W.J. : La conduite de la politique monétaire européenne sera très accommodante durant toute l'année 2011. Les conséquences négatives de la crise de la dette minent les perspectives de croissance à travers la région. Les marchés obligataire et monétaire seront volatils, malgré les mesures fiscales draconiennes adoptées par les nations très endettées et l'assurance de soutien donnée par les économies plus fortes.

C.L. : La politique monétaire européenne est particulièrement complexe. Au delà des questions de la dette souveraine des pays périphériques et des considérations plus conventionnelles de lutte contre l'inflation, la BCE doit aussi composer avec la fragilité du système bancaire européen. Il me semble que, du moins pour l'instant et de façon officieuse, la BCE a comme priorité la stabilité du système bancaire; ce qui signifie des injections massives de liquidité coûte-que-coûte.

S.M. : La BCE doit s'assurer que les conditions financières dans la zone euro demeurent propices à la croissance en attendant que les différents pays membres s'accordent sur une solution pour s'assurer de la viabilité de la zone à moyen terme. Le scénario le plus probable en Europe est que la BCE doive continuer d'intervenir sur les différents marchés obligataires des pays périphériques en difficultés.

A.S. : Une politique monétaire de type «taille unique» est impossible, compte tenu des différences de performance économique puisque la sévère austérité fiscale des pays périphériques nuit à leur croissance. Afin d'éviter que la situation des économies les plus faibles n'empire, les taux d'intérêt de la zone euro ne bougeront pas en 2011.

C.W. : La reprise inégale et incertaine de l'Europe va se poursuivre. Cela va continuer de poser des problèmes à la conduite de la politique monétaire «à taille unique» de la BCE. On s'attend à la stabilité des taux à leur niveau actuel, c'est-à-dire trop élevés pour certains pays, trop faibles pour d'autres et au niveau adéquat pour aucun.

4- La Banque populaire de Chine est aux prises avec une vraie surchauffe et une indépendance suspecte du pouvoir politique. Que peut-elle (et non pas que devrait-elle) vraiment faire?

S.C. : La banque centrale chinoise devra resserrer sa politique monétaire en augmentant les taux d'intérêt et les ratios de réserves de crédit des banques. Pour contenir l'inflation, il est important qu'elle réévalue beaucoup sa monnaie afin de diminuer les coûts importés et les surplus commerciaux considérables.

C.A. : Nous aimerions voir plus de resserrement monétaire en Chine pour combattre l'inflation. Cela peut prendre la forme d'une augmentation modeste des taux d'intérêt, mais la réponse la plus directe consisterait à augmenter davantage les exigences de capitalisation pour les banques et de resserrer encore les conditions de prêts.

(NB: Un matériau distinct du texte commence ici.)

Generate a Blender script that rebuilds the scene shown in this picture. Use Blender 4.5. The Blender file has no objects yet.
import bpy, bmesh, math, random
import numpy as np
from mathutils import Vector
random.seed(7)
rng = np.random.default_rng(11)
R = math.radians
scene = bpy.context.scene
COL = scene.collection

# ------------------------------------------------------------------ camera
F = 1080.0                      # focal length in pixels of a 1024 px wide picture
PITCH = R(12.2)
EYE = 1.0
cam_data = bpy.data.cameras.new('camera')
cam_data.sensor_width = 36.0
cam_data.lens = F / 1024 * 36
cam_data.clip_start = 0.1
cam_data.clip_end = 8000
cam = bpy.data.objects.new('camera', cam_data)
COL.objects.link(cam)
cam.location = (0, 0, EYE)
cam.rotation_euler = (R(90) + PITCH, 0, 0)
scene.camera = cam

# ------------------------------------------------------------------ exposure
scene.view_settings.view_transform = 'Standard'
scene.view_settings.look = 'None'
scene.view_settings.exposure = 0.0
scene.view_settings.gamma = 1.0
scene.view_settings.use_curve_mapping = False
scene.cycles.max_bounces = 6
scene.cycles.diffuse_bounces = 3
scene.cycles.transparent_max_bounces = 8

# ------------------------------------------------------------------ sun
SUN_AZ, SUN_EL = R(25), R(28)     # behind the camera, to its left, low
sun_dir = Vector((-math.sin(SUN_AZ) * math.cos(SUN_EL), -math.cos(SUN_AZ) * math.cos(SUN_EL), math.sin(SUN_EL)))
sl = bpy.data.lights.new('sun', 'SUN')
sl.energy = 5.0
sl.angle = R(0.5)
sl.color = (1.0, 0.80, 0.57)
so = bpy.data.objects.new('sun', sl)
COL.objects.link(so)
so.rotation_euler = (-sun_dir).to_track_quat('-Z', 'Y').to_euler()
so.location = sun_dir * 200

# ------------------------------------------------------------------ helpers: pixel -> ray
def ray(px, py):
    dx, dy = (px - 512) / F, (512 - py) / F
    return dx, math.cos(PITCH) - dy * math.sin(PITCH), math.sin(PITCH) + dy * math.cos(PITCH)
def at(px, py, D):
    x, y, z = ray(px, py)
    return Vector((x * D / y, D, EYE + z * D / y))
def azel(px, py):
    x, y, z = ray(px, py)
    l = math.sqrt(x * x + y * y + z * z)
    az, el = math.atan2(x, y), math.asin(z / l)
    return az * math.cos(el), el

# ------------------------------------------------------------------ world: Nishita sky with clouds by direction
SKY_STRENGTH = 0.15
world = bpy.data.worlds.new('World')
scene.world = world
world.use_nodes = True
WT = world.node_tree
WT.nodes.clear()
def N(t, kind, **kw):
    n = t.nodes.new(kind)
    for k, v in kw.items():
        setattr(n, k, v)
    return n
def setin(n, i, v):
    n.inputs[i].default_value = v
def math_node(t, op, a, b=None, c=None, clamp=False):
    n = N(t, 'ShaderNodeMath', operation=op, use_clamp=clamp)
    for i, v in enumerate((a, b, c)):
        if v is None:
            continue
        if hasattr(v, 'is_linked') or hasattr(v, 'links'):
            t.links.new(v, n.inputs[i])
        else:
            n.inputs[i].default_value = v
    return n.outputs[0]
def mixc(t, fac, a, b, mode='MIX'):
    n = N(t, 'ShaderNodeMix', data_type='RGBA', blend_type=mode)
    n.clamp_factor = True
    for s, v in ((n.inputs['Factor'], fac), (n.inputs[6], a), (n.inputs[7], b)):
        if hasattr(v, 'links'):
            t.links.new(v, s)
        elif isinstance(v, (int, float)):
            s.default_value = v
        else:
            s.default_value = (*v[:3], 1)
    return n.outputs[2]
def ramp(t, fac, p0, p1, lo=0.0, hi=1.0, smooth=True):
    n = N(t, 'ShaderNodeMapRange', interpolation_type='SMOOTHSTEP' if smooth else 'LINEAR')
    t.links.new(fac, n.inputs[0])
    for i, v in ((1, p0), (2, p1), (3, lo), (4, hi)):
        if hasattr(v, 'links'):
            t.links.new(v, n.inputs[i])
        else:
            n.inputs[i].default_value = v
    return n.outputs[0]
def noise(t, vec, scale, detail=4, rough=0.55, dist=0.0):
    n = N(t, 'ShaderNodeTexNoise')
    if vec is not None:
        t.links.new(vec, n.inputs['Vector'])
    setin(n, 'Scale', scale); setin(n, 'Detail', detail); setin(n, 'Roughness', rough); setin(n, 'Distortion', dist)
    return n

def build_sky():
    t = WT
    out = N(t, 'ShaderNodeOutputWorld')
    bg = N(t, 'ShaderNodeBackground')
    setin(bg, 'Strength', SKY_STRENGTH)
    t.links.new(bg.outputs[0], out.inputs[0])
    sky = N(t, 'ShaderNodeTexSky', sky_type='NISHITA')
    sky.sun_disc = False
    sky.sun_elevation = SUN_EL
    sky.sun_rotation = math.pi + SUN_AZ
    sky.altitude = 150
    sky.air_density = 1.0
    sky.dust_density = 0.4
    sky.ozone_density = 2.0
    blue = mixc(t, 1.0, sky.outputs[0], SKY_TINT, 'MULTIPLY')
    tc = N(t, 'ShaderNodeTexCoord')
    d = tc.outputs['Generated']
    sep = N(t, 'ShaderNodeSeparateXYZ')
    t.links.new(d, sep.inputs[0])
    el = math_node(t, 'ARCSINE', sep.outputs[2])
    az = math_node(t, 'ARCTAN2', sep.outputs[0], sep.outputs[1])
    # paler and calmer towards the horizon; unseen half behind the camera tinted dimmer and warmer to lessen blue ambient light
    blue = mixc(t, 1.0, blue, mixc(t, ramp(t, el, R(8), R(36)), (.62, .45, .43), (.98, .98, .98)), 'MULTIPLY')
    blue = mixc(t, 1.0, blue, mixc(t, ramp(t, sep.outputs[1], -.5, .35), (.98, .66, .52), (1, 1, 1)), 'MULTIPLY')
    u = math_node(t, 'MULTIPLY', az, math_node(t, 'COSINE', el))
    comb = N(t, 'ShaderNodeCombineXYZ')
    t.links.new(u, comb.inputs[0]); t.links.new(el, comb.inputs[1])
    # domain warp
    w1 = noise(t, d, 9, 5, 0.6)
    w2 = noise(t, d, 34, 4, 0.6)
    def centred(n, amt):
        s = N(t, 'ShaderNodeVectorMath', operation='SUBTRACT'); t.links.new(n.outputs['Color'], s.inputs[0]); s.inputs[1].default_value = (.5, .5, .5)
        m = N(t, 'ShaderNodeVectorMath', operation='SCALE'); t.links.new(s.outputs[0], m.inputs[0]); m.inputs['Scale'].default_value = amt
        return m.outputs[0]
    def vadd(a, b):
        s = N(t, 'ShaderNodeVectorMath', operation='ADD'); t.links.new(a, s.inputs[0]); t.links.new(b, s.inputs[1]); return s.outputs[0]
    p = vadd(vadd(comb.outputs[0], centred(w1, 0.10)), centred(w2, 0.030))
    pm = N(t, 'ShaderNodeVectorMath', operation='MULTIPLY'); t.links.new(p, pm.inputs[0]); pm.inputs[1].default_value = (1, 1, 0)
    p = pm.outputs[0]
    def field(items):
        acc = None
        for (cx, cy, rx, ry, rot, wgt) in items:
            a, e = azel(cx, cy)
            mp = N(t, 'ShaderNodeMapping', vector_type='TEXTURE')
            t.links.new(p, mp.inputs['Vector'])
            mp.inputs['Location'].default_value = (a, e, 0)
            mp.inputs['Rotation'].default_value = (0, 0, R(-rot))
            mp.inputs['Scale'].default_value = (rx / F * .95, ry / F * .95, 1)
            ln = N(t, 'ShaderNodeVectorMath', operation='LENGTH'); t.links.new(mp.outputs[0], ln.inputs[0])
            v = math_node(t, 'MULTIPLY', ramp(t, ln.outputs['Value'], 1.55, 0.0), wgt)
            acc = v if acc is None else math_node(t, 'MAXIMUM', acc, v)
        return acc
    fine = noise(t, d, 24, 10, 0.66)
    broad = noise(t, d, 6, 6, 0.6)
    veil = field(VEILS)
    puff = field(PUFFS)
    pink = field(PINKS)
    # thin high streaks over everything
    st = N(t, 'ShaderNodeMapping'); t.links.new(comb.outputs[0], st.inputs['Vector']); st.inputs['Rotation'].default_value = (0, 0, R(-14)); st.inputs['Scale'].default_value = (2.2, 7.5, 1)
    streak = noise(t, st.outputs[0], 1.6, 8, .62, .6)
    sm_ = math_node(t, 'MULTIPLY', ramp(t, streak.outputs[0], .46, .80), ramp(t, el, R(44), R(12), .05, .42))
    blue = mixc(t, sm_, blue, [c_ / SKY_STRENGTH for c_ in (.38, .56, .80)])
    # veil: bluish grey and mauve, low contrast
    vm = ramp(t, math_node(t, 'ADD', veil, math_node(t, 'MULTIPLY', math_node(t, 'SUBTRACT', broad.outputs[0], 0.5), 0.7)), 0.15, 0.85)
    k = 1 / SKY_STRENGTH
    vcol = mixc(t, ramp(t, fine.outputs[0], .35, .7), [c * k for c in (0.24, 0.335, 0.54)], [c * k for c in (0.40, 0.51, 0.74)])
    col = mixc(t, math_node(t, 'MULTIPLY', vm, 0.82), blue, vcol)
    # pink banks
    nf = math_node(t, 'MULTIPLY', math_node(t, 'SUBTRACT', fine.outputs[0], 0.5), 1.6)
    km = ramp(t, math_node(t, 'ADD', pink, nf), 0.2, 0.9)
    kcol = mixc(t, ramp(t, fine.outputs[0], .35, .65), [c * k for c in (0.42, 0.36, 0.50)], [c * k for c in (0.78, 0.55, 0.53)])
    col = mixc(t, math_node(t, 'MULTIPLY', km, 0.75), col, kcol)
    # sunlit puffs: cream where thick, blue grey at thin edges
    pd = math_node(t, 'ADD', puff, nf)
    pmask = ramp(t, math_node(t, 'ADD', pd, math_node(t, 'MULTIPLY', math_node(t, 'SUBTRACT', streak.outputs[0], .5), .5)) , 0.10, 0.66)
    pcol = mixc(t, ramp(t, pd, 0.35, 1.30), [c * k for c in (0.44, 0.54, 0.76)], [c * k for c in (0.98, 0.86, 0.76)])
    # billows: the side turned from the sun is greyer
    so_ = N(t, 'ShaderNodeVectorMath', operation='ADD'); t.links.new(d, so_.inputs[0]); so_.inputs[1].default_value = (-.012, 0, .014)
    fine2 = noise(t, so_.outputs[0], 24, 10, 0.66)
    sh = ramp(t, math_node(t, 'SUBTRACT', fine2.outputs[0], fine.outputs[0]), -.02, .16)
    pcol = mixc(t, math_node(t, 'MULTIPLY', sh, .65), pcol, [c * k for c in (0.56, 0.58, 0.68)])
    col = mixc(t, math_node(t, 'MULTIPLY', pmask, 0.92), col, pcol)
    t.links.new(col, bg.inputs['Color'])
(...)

F.D. : À défaut d'augmenter plus rapidement ses taux d'intérêt directeurs, la Banque populaire de Chine utilise des outils moins traditionnels pour freiner l'économie. Elle a notamment recours à la persuasion morale et au relèvement du ratio de réserves obligatoires des banques. La réévaluation progressive du yuan restreint également la surchauffe.

W.J. : Puisqu'on s'attend à une croissance qui va dépasser les 9%  en 2011, la Banque populaire de Chine va continuer de recourir à des restrictions administratives et à augmenter les réserves obligatoires des banques pour amortir la robuste demande intérieure et contenir l'inflation. Une appréciation plus grande de la monnaie face au dollar américain réduirait aussi les pressions sur les coûts importés.

C.L. : Faute de laisser le yuan s'apprécier de façon significative, il n'y a pas grand chose d'autre que la Banque populaire de Chine peut faire sinon d'essayer de contrôler le crédit directement par des mesures lourdes comme augmenter le niveau requis de réserves. Augmenter le taux directeur n'est pas très efficace en Chine puisque le système bancaire local n'est pas encore aussi étendu qu'en Amérique du Nord ou en Europe.

S.M. : Étant donné le modèle économique chinois et son taux de change contrôlé, la banque centrale ne peut être totalement indépendante du pouvoir politique. Cela étant dit, les autorités chinoises sont de plus en plus sensibilisées à la montée des pressions inflationnistes. Notamment, nous devrions assister à des hausses de taux d'intérêt et une appréciation plus grande du renminbi face au dollar américain.

A.S. : Laisser le yuan s'apprécier plus rapidement modérerait la croissance (en ralentissant les exportations) et aiderait à endiguer l'inflation (en abaissant le coût en yuans des biens importés). Cependant, la Chine semble pencher davantage pour la limitation des prêts des banques et l'intervention sur le marché des aliments.

C.W. : La BPDC doit continuer de mettre les freins pour ramener la croissance à des niveaux plus soutenables, limiter les pressions inflationnistes et empêcher la création et l'éclatement d'une bulle. Cela suppose plus de resserrements des conditions de prêts des banques, des réserves obligatoires plus élevées, des augmentations des taux d'intérêt et une monnaie plus forte.